E nella stessa gamma dei vari generi musicali essa non smentisce le suddette funzioni: che si parli di un teatro con l'opera, di un rave party illegale, di un concerto heavy metal, «la musica» non cambia. I «fedeli», o meglio i fans di danno appuntamento per godere in un contesto gruppale qualcosa che fa loro stare bene. In discoteca il discorso si fa ancora più carnale, poiché si interagisce in modo fisico, scuotendo le membra insieme a
decine, talvolta anche centinaia di altri danzatori. E il deejay è là, dettando il movimento, scandendo i passi del mantra ballerino e decidendo quale impostazione dare all'evento, per quale marcia optare. E'naturale che la sublimazione di tale carnalità avviene allorchè gli speakers di un locale eruttano certi generi, magari quelli più estremi: elettronica hardcore, hardstyle, trance, ebm. In questi casi si parla anche di senso di appartenenza delle persone intervenute per quegli specifici filoni. Ci si sente parte di qualcosa, ci si riconosce in una filosofia non solo musicale ma anche esistenziale, ci si veste di conseguenza e si mettono in pratica rituali consoni all'ambiente. Colui il quale permette al dancefloor (la pista da ballo) di incendiarsi pertanto si frappone idealmente fra Dio (il concetto astratto di musica) e i credenti (gli appassionati).

E, come i veri sacerdoti alcuni dei quali si ergono nella scala carrieristica, anche fra i deejay ve ne sono taluni a spiccare per popolarità rispetto alla rimanente parte della categoria.
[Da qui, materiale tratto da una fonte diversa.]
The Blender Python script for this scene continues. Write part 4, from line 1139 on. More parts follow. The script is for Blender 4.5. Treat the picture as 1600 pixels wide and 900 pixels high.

La discoteca, di primo acchito luogo scevro di istinto e necessità religiosa, da un punto di vista antropologico contiene e mantiene più simbolismi religiosi di quanto sembri. I ragazzi ne ricercano così la loro messa settimanale, alcuni ne hanno bisogno poiché debbono soddisfare un impulso naturale di aggregarsi sotto una sola bandiera.
D'altronde c'era già qualcuno che sosteneva che l'uomo è un animale sociale.